Мы все знаем, как трудно человеку принять даже естественные моменты человеческого бытия – неизбежность собственной смерти, непредсказуемость и негарантированность развития отношений с близкими людьми. Но во много раз труднее примириться с бессмысленной жестокостью диктатуры. Кому-то все-таки удавалось. Многие наши интеллигенты в тридцатые годы всегда держали рядом с входной дверью т.н. «тревожный мешок» – запас еды и теплой одежды на случай внезапного ареста. Человеку могли и не дать времени на сборы, так что лучше было быть готовым заранее. Экзистенциальный принцип: «Каждый день как последний» становился для тех, кто осознавал реалии тоталитарного государства, императивом. Удивительно, что именно эти люди, понимавшие трагичность собственной судьбы и полную невозможность ее изменить, создавали прекрасную музыку, писали стихи, противопоставляя безумию реальности мудрость своего воображения.
Но для того, чтобы, все понимая и принимая как неизбежность, продолжать жить, работать, воспитывать детей, требовалось мужество, не меньшее, чем для бунта, нужен был уровень личностного развития, доступный лишь немногим избранным.
Наиболее естественным для рядового человека, а значит, и наиболее распространенным является третий вариант реакций на реалии тоталитарного государства – определенные искажения в восприятии мира с тем, чтобы сделать его менее пугающим и более благополучным.
Можно, например, не замечать арестов и лагерей, не видеть нищеты и бесправия.
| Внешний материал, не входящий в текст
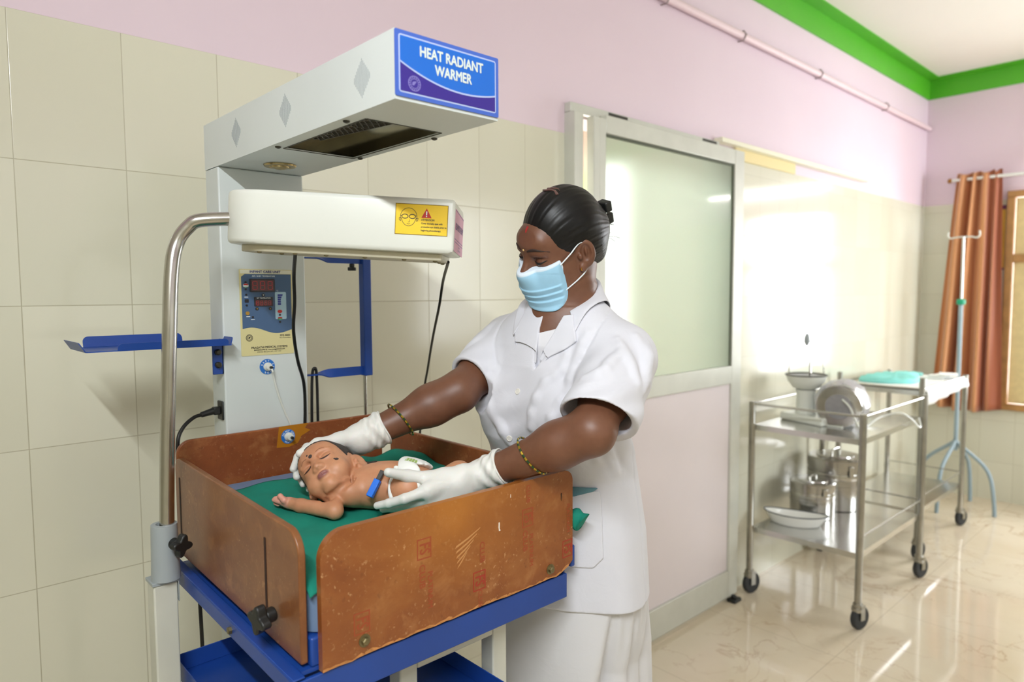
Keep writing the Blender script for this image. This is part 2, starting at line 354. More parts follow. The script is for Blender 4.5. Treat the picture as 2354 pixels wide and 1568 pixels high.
# ------------------------------------------------------------------ sliding door
def frosted():
    m = bpy.data.materials.new('frosted_glass'); m.use_nodes = True; t = NT(m); n = t.n; n.remove(n['Principled BSDF'])
    d = t.new('ShaderNodeBsdfDiffuse'); d.inputs[0].default_value = C(196, 212, 194); tr = t.new('ShaderNodeBsdfTranslucent'); tr.inputs[0].default_value = C(226, 236, 226)
    rf = t.new('ShaderNodeBsdfRefraction'); rf.inputs['Roughness'].default_value = .20; rf.inputs['IOR'].default_value = 1.3; rf.inputs[0].default_value = C(232, 240, 236)
    g = t.new('ShaderNodeBsdfGlossy'); g.inputs['Roughness'].default_value = 0.05
    a = t.new('ShaderNodeMixShader'); a.inputs[0].default_value = 0.5; t.link(d.outputs[0], a.inputs[1]); t.link(tr.outputs[0], a.inputs[2])
    c = t.new('ShaderNodeMixShader'); c.inputs[0].default_value = 0.42; t.link(a.outputs[0], c.inputs[1]); t.link(rf.outputs[0], c.inputs[2])
    fr = t.new('ShaderNodeFresnel'); fr.inputs[0].default_value = 1.5
    b = t.new('ShaderNodeMixShader'); t.link(fr.outputs[0], b.inputs[0]); t.link(c.outputs[0], b.inputs[1]); t.link(g.outputs[0], b.inputs[2]); t.link(b.outputs[0], n['Material Output'].inputs[0]); return m
M_frost = frosted()
M_lam = mat('laminate_panel', C(222, 212, 214), 0.35, 0, 0.015, 4)
M_alu_d = mat('aluminium_shadow_gap', C(60, 58, 52), 0.5, 0.5)
dr = MB()
dr.box(1.858, 1.905, -.05, .02, 0, 2.1415)                                   # jamb on the left
dr.box(1.858, 2.86, -.03, 0, 2.142, 2.176)                                  # head track
jam = dr.build('door_frame_trim', M_alu2, bevel=.002); jam.name = 'trim_3'; struct(jam, 'aluminium jamb and head track of the sliding door', 'trim')
sl = MB()
for x in (2.07, 2.72): sl.box(x, x + .115, -.0315, -.03, 2.152, 2.172)
sl.build('track_slot', M_alu_d, jam)
d0 = MB()
PX0, PX1 = 1.945, 3.032
d0.box(PX0, PX0 + .032, -.066, -.03, .025, 2.135).box(PX0 + .034, PX0 + .074, -.062, -.03, .025, 2.135)
d0.box(PX1 - .085, PX1, -.062, -.03, .025, 2.15)
d0.box(PX0 + .074, PX1 - .085, -.062, -.03, 2.083, 2.15); d0.box(PX0 + .074, PX1 - .085, -.062, -.03, 1.063, 1.148); d0.box(PX0 + .074, PX1 - .085, -.062, -.03, .025, .158)
dd = d0.build('door_1', M_alu2, bevel=.003); struct(dd, 'aluminium sliding door with frosted glass above and pale panel below, behind the nurse', 'door')
MB().box(PX0 + .075, PX1 - .086, -.05, -.044, 1.149, 2.082).build('frosted_pane', M_frost, dd)
MB().box(PX0 + .075, PX1 - .086, -.052, -.042, .159, 1.062).build('lower_panel', M_lam, dd)
gk = MB()
for (a, b_, c, d) in ((PX1 - .096, PX1 - .0855, 1.149, 2.082), (PX0 + .0745, PX1 - .096, 2.072, 2.082)): gk.box(a, b_, -.055, -.051, c, d)
gk.build('gasket', mat('gasket', C(78, 84, 66), .6), dd)
# wall covered ledge where the track runs on to the right
struct(MB().box(3.036, 3.66, -.012, 0, 2.124, 2.176).build('trim_6', mat('pale_yellow_strip', C(232, 214, 158), .5)), 'pale yellow strip under the track cover', 'trim')  # thin flat strip in plain pale yellow
struct(MB().box(2.86, 4.60, -.045, 0, 2.176, 2.198).build('trim_4', mat('cream_track_cover', C(240, 236, 214), .35), bevel=.003), 'cream cover of the door track running right of the door', 'trim')
fs_ = MB().box(2.955, 3.02, -.095, -.05, 0, .014).cyl((2.985, -.07, .014), (2.985, -.07, .03), .012)
tag(fs_.build('door_stopper', M_black, bevel=.003), 'small black floor stop under the corner of the sliding door', 'door stop')

# ------------------------------------------------------------------ infant warmer
WM = thing('infant_warmer', (.66, -.58, 0), 'heat radiant infant warmer with tall grey column, overhead heater and wooden sided cot', 'infant warmer')
CX0, CX1 = .523, .706
col = MB()
col.box(CX0, CX1, -.286, -.215, .16, 1.7525)
column = col.build('column', M_cream, WM, bevel=.003)
# overhead heater box, open underneath where the reflector sits
ZB, ZT, AY0, AY1 = 1.753, 1.845, -.933, -.215
RX0, RX1, RY0, RY1 = .550, .688, -.815, -.535
hd = MB()
hd.box(CX0, CX1, AY0, AY1, ZT - .003, ZT); hd.box(CX0, CX0 + .003, AY0, AY1, ZB, ZT - .003); hd.box(CX1 - .003, CX1, AY0, AY1, ZB, ZT - .003)
hd.box(CX0 + .003, CX1 - .003, AY0, AY0 + .003, ZB, ZT - .003); hd.box(CX0 + .003, CX1 - .003, AY1 - .003, AY1, ZB, ZT - .003)
hd.box(CX0 + .003, RX0, AY0 + .003, AY1 - .003, ZB, ZB + .003); hd.box(RX1, CX1 - .003, AY0 + .003, AY1 - .003, ZB, ZB + .003)
hd.box(RX0, RX1, AY0 + .003, RY0, ZB, ZB + .003); hd.box(RX0, RX1, RY1, AY1 - .003, ZB, ZB + .003)
heater = hd.build('overhead_heater', M_cream, WM)
# diamond shaped groups of fine louvre slots on the side
M_slot = mat('louvre_slot', C(150, 156, 158), .5)
for yc, zc in ((-.850, 1.798), (-.602, 1.8015), (-.388, 1.8015)):
    v = MB()
    for k in range(-6, 7):
        hh = .0275 * (1 - abs(k) / 7.2)
        v.box(CX0 - .0004, CX0 + .001, yc + k * .0034 - .00055, yc + k * .0034 + .00055, zc - hh, zc + hh)
    v.build('louvre', M_slot, heater, smooth=False)
# curved polished reflector, its rod and the wire guard
M_refl = mat('polished_reflector', C(150, 146, 130), .16, 1.0, .1, 20)
rf = MB(); n = 18; pr = []
for i in range(n + 1):
    a = PI * i / n; pr.append(((RX0 + RX1) / 2 - math.cos(a) * (RX1 - RX0) / 2, ZB + .002 + .062 * math.sin(a) ** .8))
vs = []; fs = []
for y in (RY0, RY1):
    vs += [(x, y, z) for x, z in pr]
for i in range(n): fs.append((i, i + 1, n + 2 + i, n + 1 + i))
rf.add(vs, fs); rf.add([(x, RY0, z) for x, z in pr], [tuple(range(n + 1))]); rf.add([(x, RY1, z) for x, z in pr], [tuple(range(n + 1))])
rf.build('reflector', M_refl, heater, angle=60)
rd = MB(); rd.cyl(((RX0 + RX1) / 2, RY0 + .01, ZB + .034), ((RX0 + RX1) / 2, RY1 - .01, ZB + .034), .006); rd.build('heating_rod', mat('ceramic_rod', C(196, 184, 160), .5), heater)
gd = MB()
gx0, gy0, gy1 = RX0 + .001, RY0 + .002, RY0 + .190; nG = 15; gw = lambda q: .052 - .030 * q
for k in range(nG):
    y0, y1 = gy0 + (gy1 - gy0) * k / nG, gy0 + (gy1 - gy0) * (k + 1) / nG; q = k / nG; w_ = gw(q); m_ = int(max(2, round(w_ / .0125)))
    for i in range(m_):
        xa, xb = gx0 + w_ * i / m_, gx0 + w_ * (i + 1) / m_
        gd.tube([(xa, y0, ZB + .003), (xb, y1, ZB + .003)], .0010, 5); gd.tube([(xb, y0, ZB + .0035), (xa, y1, ZB + .0035)], .0010, 5)
gd.tube([(gx0 + gw(0), gy0, ZB + .003), (gx0 + gw(1), gy1, ZB + .003)], .0013, 5)
gd.build('wire_guard', mat('guard_wire', C(60, 56, 48), .4, .8), heater)
for x, y in ((.536, -.542), (.535, -.783), (.7025, -.777), (.6965, -.548)):
    MB().lathe([(.0055, 0), (.005, -.002), (.002, -.0035)], (x, y, ZB)).build('screw', M_dark, heater)
rm = MB()
for q in ((RX0 - .002, RX0, RY0, RY1), (RX1, RX1 + .002, RY0, RY1), (RX0, RX1, RY0 - .002, RY0), (RX0, RX1, RY1, RY1 + .002)): rm.box(q[0], q[1], q[2], q[3], ZB - .0008, ZB)
rm.build('opening_rim', M_dark, heater)
MB().lathe([(.030, .001), (.032, -.001), (.030, -.004), (.021, -.0045), (.019, -.001), (.017, -.006), (.008, -.009), (.001, -.0095)], (.613, -.378, ZB), n=36).build('spot_lamp', mat('brass_spot', C(176, 156, 108), .25, .9), heater)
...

В этом эффективно помогают органы массовой информации, которые при любой диктатуре делают все от них зависящее для того, чтобы подданные научились не обращать внимания на все, что, буквально, бьет в глаза на каждом шагу. Но добиться такого искажения реальности в массовом масштабе было довольно трудно – люди не только читают газеты и присутствуют на торжественных собраниях, они еще и ходят по улицам, общаются с друзьями, работают. И весь их реальный повседневный опыт не соответствует тому, что говорят официальные власти.